A Portable Imperial Good Companion manual typewriter, from http://oztypewriter.blogspot.com/
A Portable Imperial Good Companion manual typewriter, from http://oztypewriter.blogspot.com/

#Nostalgia.

Okay, I have a story in my head that refuses to be reduced to paper unless it is hammered out on an Imperial 90 manual typewriter. *Sigh*. Anyone with a machine that works like a song I can buy [or permanently ‘borrow’ ๐Ÿ˜‰ ]? I promise to treat her lovingly after the tale is told. A mini-museum in mind.

My early tales were scripted to the clatter of metal on platen. Nothing like these latter-day computer keyboards that twitter in ghostly silence. In the good old days the entire household knew when the writer was writing. My last machine was an Imperial 90. I also had a mobile ‘lap’ typewriter I could travel with. It folded into a neat white case with a smaller footprint than my current Sony Vaio laptop. And it could do something my Vaio cannot do (sorry, Sony). It could give me a hard copy – without electricity, USB cabling, printers, toners and the rest of those shenanigans. Of course its key stalks were as flimsy as spaghetti. It was okay for a letter or two, but in order to disconnect your mind from machine, to focus on your story and leave your fingers to the mechanics, you needed a sturdy, professional machine. The Imperial 90 was one such.

I learned touch-typing on an Imperial 80 and banged out the first drafts of Dangerous Inheritance on a sweet Imperial 90. The best meal to eat, prior to a typing session was of course appropriately accessoried pounded yam.

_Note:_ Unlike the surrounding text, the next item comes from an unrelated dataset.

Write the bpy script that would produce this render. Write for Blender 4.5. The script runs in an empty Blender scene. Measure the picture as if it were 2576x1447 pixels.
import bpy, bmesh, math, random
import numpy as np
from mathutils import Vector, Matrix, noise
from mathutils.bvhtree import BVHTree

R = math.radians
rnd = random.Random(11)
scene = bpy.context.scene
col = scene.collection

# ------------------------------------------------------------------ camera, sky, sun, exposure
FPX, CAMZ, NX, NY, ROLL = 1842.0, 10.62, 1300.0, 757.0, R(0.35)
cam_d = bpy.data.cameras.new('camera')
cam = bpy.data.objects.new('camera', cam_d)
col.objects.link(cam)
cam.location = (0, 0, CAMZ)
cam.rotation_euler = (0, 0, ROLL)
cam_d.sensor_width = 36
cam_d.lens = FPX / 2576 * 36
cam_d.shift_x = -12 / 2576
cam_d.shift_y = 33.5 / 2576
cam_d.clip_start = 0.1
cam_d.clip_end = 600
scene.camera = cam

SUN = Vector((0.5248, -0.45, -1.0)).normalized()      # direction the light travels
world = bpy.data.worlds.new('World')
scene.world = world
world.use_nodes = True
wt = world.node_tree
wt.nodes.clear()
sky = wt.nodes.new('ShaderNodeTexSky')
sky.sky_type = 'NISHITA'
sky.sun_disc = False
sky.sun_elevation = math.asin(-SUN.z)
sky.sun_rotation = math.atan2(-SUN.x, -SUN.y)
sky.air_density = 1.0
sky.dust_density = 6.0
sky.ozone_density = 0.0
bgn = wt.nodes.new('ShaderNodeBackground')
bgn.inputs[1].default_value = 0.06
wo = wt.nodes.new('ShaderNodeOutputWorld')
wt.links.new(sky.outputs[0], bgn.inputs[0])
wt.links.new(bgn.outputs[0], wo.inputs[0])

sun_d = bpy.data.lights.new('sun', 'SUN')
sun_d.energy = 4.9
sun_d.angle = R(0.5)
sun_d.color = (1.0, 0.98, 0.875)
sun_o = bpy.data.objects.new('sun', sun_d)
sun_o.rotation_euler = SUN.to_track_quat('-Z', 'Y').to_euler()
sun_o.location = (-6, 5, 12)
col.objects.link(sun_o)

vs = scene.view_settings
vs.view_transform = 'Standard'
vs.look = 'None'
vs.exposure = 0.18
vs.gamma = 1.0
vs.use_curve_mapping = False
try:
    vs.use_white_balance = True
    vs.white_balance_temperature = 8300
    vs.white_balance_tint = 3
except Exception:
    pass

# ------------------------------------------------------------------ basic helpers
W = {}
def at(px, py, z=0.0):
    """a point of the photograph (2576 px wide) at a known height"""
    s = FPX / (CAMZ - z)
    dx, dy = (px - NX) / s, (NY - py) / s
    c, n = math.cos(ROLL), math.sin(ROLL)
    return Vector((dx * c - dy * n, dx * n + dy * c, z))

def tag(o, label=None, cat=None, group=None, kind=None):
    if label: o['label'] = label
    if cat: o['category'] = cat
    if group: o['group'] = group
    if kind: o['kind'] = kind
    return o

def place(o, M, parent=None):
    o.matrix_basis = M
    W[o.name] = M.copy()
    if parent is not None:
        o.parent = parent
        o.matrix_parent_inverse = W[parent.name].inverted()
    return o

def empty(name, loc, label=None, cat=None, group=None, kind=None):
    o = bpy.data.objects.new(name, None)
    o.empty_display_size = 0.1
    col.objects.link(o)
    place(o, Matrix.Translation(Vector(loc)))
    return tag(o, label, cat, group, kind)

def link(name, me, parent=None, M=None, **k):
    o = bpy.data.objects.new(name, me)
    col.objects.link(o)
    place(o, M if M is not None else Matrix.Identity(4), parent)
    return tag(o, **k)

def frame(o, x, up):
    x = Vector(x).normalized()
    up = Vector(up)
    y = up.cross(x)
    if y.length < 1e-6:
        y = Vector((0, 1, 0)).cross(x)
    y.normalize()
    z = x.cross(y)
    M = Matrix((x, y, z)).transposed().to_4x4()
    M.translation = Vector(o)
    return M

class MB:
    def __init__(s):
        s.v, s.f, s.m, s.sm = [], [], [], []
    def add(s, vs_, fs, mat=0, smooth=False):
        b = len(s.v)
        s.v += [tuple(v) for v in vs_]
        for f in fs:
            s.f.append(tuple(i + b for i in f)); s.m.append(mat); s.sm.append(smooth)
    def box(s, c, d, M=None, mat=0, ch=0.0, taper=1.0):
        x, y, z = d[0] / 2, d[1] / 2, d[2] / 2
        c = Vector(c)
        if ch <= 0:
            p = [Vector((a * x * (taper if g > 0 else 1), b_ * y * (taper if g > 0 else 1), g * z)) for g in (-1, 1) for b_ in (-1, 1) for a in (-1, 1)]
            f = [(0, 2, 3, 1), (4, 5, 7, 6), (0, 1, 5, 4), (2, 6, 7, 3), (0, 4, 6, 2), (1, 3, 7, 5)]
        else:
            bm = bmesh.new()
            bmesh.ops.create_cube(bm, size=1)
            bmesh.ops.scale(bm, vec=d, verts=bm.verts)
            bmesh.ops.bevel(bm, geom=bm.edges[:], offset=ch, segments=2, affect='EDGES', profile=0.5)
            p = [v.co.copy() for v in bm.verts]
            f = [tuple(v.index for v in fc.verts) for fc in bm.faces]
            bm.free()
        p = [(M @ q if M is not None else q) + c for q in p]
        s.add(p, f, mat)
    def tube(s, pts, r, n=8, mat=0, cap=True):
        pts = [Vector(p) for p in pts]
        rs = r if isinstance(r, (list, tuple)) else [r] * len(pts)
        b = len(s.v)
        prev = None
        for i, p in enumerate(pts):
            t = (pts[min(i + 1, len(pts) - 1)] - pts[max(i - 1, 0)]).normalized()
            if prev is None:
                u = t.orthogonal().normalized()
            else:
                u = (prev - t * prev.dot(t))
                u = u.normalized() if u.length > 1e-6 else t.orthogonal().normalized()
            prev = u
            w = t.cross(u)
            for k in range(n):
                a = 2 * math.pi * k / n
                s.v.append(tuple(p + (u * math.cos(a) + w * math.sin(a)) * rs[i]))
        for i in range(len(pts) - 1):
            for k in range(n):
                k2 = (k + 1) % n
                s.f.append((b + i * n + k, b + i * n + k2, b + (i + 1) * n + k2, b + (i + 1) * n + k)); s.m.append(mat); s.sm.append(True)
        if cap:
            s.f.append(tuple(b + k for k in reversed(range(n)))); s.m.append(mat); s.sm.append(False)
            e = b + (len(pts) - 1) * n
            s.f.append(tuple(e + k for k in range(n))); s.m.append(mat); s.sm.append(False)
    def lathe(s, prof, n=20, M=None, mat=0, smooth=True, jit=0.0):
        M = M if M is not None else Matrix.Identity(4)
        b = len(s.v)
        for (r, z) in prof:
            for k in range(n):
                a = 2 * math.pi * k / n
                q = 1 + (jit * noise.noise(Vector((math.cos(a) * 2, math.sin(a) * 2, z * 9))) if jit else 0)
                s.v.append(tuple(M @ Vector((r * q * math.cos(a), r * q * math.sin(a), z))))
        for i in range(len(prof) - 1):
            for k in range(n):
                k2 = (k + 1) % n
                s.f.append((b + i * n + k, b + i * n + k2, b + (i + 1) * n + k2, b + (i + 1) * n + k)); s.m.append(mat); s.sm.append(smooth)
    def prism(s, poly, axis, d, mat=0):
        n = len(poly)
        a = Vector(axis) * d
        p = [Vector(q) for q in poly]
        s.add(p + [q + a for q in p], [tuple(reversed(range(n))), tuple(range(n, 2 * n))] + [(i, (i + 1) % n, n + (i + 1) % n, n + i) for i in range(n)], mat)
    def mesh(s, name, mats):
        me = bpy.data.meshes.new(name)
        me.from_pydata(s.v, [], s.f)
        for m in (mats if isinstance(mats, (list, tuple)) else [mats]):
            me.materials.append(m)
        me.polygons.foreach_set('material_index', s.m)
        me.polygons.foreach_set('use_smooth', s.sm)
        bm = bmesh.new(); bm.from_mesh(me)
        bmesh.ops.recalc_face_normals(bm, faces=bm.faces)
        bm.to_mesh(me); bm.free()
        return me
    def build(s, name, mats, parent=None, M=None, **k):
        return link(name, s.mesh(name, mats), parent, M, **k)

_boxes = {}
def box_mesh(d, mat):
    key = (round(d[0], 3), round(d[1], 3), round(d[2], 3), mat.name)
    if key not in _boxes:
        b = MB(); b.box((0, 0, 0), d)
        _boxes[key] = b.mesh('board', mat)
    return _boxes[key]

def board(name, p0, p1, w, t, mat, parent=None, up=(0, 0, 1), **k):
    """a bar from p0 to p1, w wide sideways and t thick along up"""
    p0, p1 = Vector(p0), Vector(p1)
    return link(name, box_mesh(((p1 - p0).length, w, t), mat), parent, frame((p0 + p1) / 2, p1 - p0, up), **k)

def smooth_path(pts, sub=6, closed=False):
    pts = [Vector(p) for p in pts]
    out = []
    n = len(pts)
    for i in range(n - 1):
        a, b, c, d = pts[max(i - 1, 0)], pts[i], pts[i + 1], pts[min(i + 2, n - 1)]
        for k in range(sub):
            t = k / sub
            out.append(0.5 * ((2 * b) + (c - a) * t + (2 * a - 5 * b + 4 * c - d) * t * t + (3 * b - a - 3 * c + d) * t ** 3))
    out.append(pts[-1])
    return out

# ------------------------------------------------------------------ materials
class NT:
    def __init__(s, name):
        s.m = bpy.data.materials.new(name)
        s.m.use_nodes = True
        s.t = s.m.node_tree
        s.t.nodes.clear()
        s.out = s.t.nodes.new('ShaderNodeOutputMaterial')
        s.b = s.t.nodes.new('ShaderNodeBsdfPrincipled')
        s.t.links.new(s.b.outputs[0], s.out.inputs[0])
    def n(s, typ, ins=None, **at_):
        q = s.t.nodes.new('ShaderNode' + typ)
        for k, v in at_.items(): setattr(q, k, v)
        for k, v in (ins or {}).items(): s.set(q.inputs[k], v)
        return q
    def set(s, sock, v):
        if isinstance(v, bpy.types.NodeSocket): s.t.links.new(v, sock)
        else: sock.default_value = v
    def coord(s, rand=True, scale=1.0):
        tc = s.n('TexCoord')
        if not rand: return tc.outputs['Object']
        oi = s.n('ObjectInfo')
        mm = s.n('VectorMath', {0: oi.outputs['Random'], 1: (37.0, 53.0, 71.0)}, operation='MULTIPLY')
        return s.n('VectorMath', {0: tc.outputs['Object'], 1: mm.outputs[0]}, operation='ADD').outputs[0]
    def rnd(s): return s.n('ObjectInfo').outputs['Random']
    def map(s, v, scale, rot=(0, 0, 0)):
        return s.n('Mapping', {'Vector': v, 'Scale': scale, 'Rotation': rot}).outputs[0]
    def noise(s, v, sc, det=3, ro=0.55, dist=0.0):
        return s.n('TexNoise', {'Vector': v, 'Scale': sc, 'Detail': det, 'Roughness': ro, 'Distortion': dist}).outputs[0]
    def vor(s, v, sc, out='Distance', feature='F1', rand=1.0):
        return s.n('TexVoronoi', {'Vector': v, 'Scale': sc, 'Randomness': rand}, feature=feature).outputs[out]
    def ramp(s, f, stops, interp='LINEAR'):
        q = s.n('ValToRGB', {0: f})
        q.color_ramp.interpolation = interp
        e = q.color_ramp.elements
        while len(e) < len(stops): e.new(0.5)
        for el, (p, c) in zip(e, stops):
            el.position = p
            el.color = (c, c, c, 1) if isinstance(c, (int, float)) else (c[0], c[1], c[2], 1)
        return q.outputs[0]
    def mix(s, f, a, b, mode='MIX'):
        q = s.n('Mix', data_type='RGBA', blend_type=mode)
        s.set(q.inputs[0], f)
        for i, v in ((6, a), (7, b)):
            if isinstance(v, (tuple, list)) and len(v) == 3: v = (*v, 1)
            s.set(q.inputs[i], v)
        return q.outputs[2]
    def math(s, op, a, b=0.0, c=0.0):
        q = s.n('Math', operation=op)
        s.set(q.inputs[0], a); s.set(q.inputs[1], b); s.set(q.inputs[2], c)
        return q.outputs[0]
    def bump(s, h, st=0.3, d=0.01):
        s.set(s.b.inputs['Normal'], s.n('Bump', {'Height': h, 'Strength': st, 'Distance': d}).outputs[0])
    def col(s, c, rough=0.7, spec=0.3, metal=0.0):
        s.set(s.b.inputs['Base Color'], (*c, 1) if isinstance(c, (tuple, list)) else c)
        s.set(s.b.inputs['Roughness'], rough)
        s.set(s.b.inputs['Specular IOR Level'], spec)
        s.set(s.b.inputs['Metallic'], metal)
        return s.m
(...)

The finger-work in the finessing of yam balls was excellent limbering-up exercise, and all those calories were useful in pounding out inspiration. Especially if you were taking carbon copies. Took me months of practice to pack enough punch into my left little finger, and my ‘q’s. ‘a’s and ‘z’ stayed ‘ghostly’ for ages. I probably totaled my first computer keyboard with all that pounding on its sensitive keys. It took me ages to learn to ‘caress’ computer keys rather than ‘rap’ them.

I remember the deeply satisfying ritual of the carriage return! Today I tap an anemic arrow key on the Vaio to start a new line. It is noiseless, effortless (and so Repetitive Stress Injury-prone!) back then I had to crank the silver lever and push left-to-right to return to the left margin. The ratcheting sound which rewards every typed line is almost as sensual as that of the film advance lever on my equally manual Mamiya RB67 medium format camera… & this is exactly what the RSI-specialist would order. There is a rhythm to manual typing and it is easy to tell a hack typist from a fluent expert: just listen to the clatter of type on platen and the ratcheting carriage returns. Is it music or noise? Is it poetry or spam?

She never broke down, my Imperial 90 (since this is a nostalgic piece, let’s overlook those daily instances when three or four typestalks got into a ‘me-first’ argument, an inch from the paper, or when the ribbon spool failed to advance so that the ink faded out… or when it insisted on double-spacing rather than the single-spacing you set…) and I did not know what a typewriter repair shop looked like. But I can imagine what a typewriter graveyard feels like. And I want her back, my old manual, to seduce this tempting tale onto the white of paper.

And thereafter to stand in my hall, a testament to typewritten thought.